The moves are anecdotal, since individual recruiter moves are not tracked. But Mr. Elzweig and others agreed there seemed to be an uptick this year amid an almost unending list of moves.
Wells Fargo Advisors Financial Network recently picked up a long-time LPL recruiter, Joseph Line. Another LPL recruiter, Jeff Draper, left the firm to go to NFP Advisor Services Group in May.
At the same time, FiNet lost Kimberly Hollenbeck, who reportedly brought in around $15 million in revenue last year, to Hightower Advisers, a hybrid broker-dealer and investment adviser in Chicago. FiNet is already in the process of looking for a replacement, according to spokeswoman Rachelle Rowe.
Part of the demand may be because of the growth of firms such as HighTower, which were founded around the 2008 financial crisis and which have been aggressively recruiting talent in recent years.
“The independent space is moving fast,” said Mindy Diamond, another outside recruiter with an eponymous firm. “There is more competition now than ever before as the landscape has expanded.”
Ms. Hollenbeck’s departure followed that of her former manager, Ron Sallet, who left in January to go to Dynasty Financial Partners, a platform and service provider for registered investment advisers founded in 2008.
Although she acknowledged that competition had increased, Ms. Diamond said she did not think there was an exceptional number of internal recruiters moving.
“Each of these departures … were all for different reasons,” she said.

As firms from Raymond James to Morgan Stanley report record earnings almost quarter after quarter, firms are reinvesting some of those profits back into recruiting.
Top internal recruiters receive a base salary, but most of their compensation is through commissions based on the revenue of the advisers they bring in to the firm, according to Ron Edde, founder of an external recruiting firm, Millennium Career Advisors. At the highest level, internal recruiters may also benefit from receiving stock or options in the firm.
All told, annual payout to recruiters who bring in $10 million to $15 million in annual revenue could approach $500,000, although that varies widely by firm, according to estimates from external recruiters interviewed for this story.
Even large registered investment advisory firms are getting in on the game by hiring chief operating officers who can recruit for growth or succession planning.
Focus Financial Partners’ recruiter Michael Paley left earlier this year to become a chief operating officer at Klingman & Associates, a registered investment adviser with $1.3 billion in assets under management, and will help recruit and grow assets toward the $3 billion to $5 billion range.
“Everyone’s always had [internal recruiters],” Mr. Elzweig said. “But with new players coming into the business and people beefing up their own internal recruiting teams, it’s fueling movement.”
Another Focus recruiter, Richard Gill, who helped bring in breakaway brokers from the wirehouses, left to join Affiliated Managers Group Inc. this month, while Focus announced in June it had picked up former Merrill Lynch manager Chris Dupuy to help recruit.

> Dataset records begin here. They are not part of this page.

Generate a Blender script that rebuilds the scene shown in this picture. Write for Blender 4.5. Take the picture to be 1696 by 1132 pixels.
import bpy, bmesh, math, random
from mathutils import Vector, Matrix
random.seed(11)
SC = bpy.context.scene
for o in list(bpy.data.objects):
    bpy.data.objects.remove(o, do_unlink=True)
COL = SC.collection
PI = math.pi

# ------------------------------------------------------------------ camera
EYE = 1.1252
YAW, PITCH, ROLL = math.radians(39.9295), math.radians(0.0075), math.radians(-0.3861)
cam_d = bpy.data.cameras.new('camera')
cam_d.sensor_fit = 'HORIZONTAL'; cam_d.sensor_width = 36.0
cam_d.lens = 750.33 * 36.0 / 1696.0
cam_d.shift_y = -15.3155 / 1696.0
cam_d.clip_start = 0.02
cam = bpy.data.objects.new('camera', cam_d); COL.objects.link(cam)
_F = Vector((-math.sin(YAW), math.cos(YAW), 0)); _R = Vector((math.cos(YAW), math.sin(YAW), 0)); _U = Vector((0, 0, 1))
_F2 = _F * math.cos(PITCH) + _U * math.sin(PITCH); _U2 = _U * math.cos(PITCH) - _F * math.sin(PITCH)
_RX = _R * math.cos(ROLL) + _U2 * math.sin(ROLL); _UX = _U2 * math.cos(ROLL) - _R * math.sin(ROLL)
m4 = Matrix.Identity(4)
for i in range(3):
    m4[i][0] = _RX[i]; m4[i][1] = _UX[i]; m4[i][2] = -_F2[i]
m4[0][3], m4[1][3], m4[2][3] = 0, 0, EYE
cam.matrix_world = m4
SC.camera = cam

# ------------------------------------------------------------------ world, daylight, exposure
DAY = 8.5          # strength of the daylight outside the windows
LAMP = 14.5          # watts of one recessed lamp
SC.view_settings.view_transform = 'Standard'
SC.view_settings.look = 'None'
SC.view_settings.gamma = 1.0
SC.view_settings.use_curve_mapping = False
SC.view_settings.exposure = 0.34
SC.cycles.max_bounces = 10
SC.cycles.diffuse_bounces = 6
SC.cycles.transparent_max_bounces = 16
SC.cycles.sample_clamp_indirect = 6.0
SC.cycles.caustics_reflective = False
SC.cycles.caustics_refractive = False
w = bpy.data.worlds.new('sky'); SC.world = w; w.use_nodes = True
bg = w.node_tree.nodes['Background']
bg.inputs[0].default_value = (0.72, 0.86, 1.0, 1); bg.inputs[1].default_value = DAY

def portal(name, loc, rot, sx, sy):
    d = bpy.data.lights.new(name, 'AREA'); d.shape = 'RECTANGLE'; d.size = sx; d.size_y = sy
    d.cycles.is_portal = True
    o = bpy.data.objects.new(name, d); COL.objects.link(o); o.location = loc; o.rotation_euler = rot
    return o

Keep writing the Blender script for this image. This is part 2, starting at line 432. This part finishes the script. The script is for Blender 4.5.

A spike in recruiter hiring jibes with other moves investment firms have been making to land top talent. Many firms, for example, have ratcheted up the amount of money they are willing to pay top producers.
Ameriprise, which has both independent and employee brokerage channels, confirmed it recently upped recruiting deals to as much as 340% of trailing-12 month revenue, a number that competes with, and in some cases exceeds, the offerings from larger wirehouse firms.
Wirehouses also have been opening their checkbooks to lure large teams. UBS Wealth Management AG, for example, said that in the first quarter it spent $180 million on compensation commitments related to loans for recruiting veteran advisers. That was up from $171 million in the year-earlier quarter.
“There is heavy, heavy pressure being applied to the branch manager level to recruit, and the competition is fierce,” said Mr. Edde.
“It’s probably worse than I’ve ever seen it.”